The laws of (Exodus 21) sound harsh in the Hebrew Bible. The Targum Jonathan systematically softens many of them, adding legal specifics that transform ancient punishments into something closer to a functioning court system.

The most famous transformation is "eye for an eye." The Hebrew text says it plainly: "eye for an eye, tooth for a tooth, hand for a hand, foot for a foot" (Exodus 21:24). The Targum rewrites every single one: "the value of an eye for an eye, the value of a tooth for a tooth, the value of a hand for a hand, the value of a foot for a foot." By inserting the word "value" before each body part, the Targum converts physical retaliation into financial compensation. This is the rabbinic interpretation that would later become normative Jewish law, but the Targum embeds it directly into the translation itself.

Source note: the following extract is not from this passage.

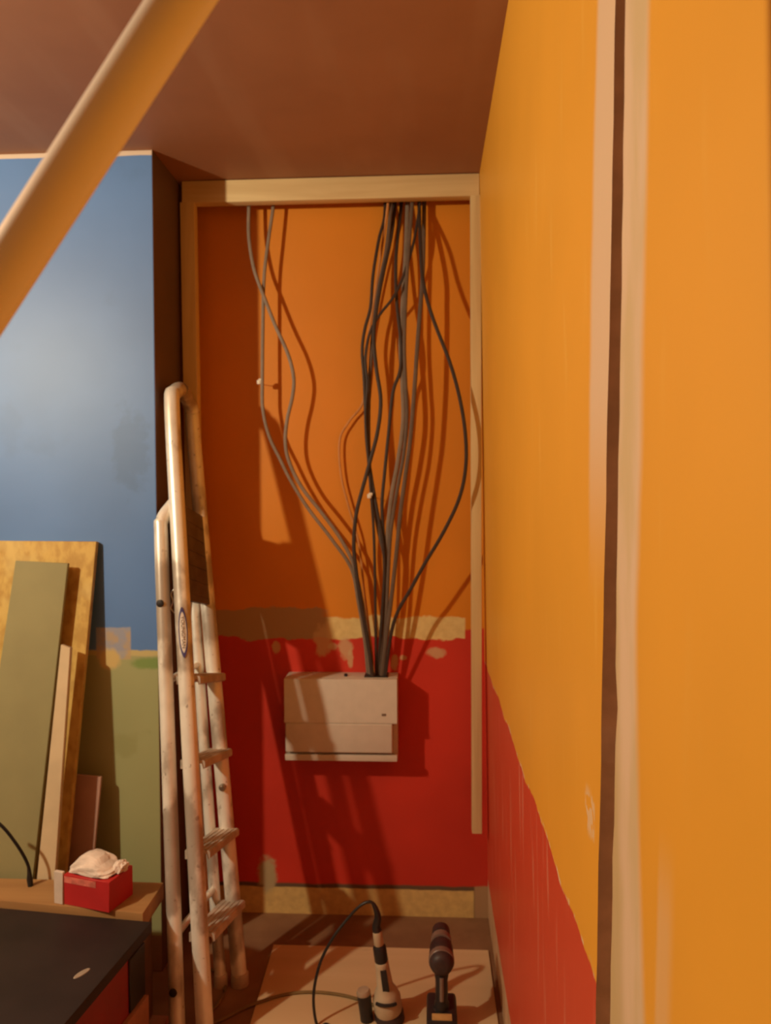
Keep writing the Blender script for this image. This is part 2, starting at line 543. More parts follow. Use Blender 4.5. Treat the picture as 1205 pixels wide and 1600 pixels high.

The Hebrew servant laws also get expanded. The Hebrew says a thief sold into servitude goes free in the seventh year. The Targum specifies he was sold "on account of his theft," making the cause explicit. When a servant chooses to stay, the Targum says his ear is pierced at "the door that hath posts" and he serves "until the jubela"—the Jubilee year. The Hebrew says "forever." The Targum replaces eternity with a specific legal deadline.

Murder cases get precise death penalties. Moses receives instructions that a murderer "shall be put to death with the sword." One who strikes his father or mother "shall die by strangling." A kidnapper also dies "by strangling." One who curses his parents "by the Great Name" dies "by being stoned with stones." The Hebrew text prescribes death without specifying the method. The Targum assigns a different execution method to each crime, matching what would later become the four death penalties of the Sanhedrin (the supreme rabbinic court).

Even the goring ox receives expanded treatment. If an ox was known to be dangerous and had been "attested before his owner three times," the owner faces death "sent upon him from heaven"—divine punishment, not human execution. The Targum constantly mediates between the severity of biblical law and the developing rabbinic tradition of mercy and precision.